Freitag, 4. Dezember 2015

Joker-Tag


Ich nahm mir einen „Joker-Tag“, drei haben wir während der Fortbildung. Nach einem Vierteljahr Schule gönne ich mir ein verlängertes Wochenende.
Gestern am frühen Abend waren wir mal wieder bei „Neffes“ in der Potsdamer Straße. Maestro, so nennen wir den Chef, begrüßte uns herzlich. „Lange nicht gesehen.“ Als wir hierherzogen, gingen wir häufig zu „Neffes“. Das Lokal liegt nur wenige Minuten Fußweg von unserer Wohnung, die Atmosphäre gemütlich, die Preise akzeptabel. Maestro bot uns einen Platz in dem Bereich an, den er für seine Stammgäste reserviert hält. Wir rätselten schon oft über seine Herkunft – jedenfalls nicht italienisch, und auch nicht türkisch. (Wurscht.) Wir stimmten darüber ein, dass es eine gute Idee war, ihn mal wieder zu besuchen. Endlich hatte O. ihren Termin beim Bürgeramt gehabt. Ein weiterer Punkt des „Ankommens in Berlin“ war somit abgehakt. Natürlich brauchen wir nicht unbedingt einen Anlass zum Essengehen. Aber O.s Anmeldung und der Umstand, dass ich ausschlafen konnte, ließen unsere Entscheidung noch runder erscheinen. Das Essen (Schweineschnitzel und Kalbfleischspieße) fiel mehr als reichlich aus. Wir schafften nicht alles. (Puh!) Zu guter Letzt einen Caipirinha – ich spürte die Müdigkeit in mir steigen wie einen Wasserspiegel. Kaum zu glauben, wie mich die Schule erschöpft. Halb Sechs Uhr morgens aufstehen, vier Doppelstunden voll mit Dokumentation, Krankenhausverwaltung und Qualitätsmanagement, der Schulweg mit der U-Bahn, das Einkaufen im Supermarkt, das Menschengedränge… Tag für Tag. Obwohl ich es mir (vor allem O. zuliebe) vornehme, länger durchzuhalten, will ich nach dem Abendessen so schnell wie möglich Schlafen gehen. Selten wird es unter der Woche später als 21 Uhr.
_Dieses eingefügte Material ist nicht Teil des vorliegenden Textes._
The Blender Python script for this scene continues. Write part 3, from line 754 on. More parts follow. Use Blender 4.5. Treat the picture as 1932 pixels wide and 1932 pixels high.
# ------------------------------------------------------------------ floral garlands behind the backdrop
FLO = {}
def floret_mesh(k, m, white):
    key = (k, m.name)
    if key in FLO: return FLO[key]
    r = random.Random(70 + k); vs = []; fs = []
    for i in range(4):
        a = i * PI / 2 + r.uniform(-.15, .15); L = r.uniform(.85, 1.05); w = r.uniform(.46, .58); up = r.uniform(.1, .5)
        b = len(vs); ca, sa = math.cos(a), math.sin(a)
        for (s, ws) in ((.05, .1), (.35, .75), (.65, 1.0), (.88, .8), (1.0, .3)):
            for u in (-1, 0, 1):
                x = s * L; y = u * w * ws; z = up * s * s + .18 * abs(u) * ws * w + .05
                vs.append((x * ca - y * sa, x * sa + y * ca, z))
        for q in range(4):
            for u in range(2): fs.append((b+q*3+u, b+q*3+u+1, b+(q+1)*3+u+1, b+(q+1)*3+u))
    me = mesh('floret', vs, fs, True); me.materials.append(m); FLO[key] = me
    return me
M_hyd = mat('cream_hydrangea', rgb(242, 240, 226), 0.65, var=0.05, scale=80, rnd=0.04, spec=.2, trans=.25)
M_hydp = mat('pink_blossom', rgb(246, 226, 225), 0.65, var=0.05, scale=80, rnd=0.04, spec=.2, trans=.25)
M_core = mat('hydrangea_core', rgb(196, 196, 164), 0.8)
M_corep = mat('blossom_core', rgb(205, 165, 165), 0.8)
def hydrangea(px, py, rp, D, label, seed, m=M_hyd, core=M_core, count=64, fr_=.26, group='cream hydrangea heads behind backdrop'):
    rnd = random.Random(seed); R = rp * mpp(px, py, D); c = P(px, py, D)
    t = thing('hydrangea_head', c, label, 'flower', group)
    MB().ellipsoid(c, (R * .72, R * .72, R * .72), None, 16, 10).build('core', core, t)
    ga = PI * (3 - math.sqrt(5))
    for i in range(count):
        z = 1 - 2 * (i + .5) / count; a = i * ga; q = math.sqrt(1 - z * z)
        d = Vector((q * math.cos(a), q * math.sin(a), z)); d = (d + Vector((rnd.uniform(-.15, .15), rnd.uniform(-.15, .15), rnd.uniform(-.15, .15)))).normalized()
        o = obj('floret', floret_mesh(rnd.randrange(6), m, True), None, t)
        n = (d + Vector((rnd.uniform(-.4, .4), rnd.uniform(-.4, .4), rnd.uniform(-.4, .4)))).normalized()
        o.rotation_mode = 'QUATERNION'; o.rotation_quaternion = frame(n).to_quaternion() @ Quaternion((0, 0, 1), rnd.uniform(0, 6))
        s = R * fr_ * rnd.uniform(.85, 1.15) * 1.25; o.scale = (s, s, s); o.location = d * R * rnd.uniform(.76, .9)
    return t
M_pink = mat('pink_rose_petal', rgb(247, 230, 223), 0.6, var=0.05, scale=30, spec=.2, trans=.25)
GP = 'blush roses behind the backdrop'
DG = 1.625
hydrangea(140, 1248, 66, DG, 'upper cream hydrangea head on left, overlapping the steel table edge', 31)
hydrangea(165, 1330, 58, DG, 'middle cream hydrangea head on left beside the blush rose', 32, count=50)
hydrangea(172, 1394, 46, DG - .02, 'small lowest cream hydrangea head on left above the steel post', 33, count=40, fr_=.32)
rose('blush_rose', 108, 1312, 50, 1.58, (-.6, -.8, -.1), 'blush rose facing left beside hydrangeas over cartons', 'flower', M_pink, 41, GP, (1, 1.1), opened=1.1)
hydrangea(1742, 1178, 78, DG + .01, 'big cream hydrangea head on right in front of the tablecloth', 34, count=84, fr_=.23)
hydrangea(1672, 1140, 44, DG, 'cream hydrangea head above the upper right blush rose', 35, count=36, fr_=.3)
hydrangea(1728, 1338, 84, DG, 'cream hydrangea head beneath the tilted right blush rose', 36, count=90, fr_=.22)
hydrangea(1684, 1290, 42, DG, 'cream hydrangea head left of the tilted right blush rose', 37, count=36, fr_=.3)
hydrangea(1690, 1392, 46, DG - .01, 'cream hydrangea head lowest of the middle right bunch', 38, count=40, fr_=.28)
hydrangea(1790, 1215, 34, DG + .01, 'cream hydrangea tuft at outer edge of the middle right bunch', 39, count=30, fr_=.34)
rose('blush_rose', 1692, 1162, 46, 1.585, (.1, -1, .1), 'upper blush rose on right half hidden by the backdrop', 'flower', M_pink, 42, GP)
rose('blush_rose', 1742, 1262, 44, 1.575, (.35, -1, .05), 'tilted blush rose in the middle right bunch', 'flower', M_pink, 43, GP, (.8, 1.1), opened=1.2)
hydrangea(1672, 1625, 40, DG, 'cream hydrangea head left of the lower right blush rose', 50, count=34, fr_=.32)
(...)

O. scheint diesbezüglich mehr Energie zu besitzen, aber sie ist auch jünger. Trotzdem sollte sie sich mit ihren Sprachkursen nicht zu viel zumuten, denke ich. Manche Tage ist sie 15 Stunden unterwegs.
Schön, dass ich ein langes Wochenende vor mir habe. Während ich hier am Schreibtisch tippe, läuft Black Sabbath. Ich lasse altbekanntes durch mich strömen. Der Tag in gedämpftem Winterlicht. Ich sitze in ihm wie auf einem weichen Kissen, ohne ganz wach zu werden.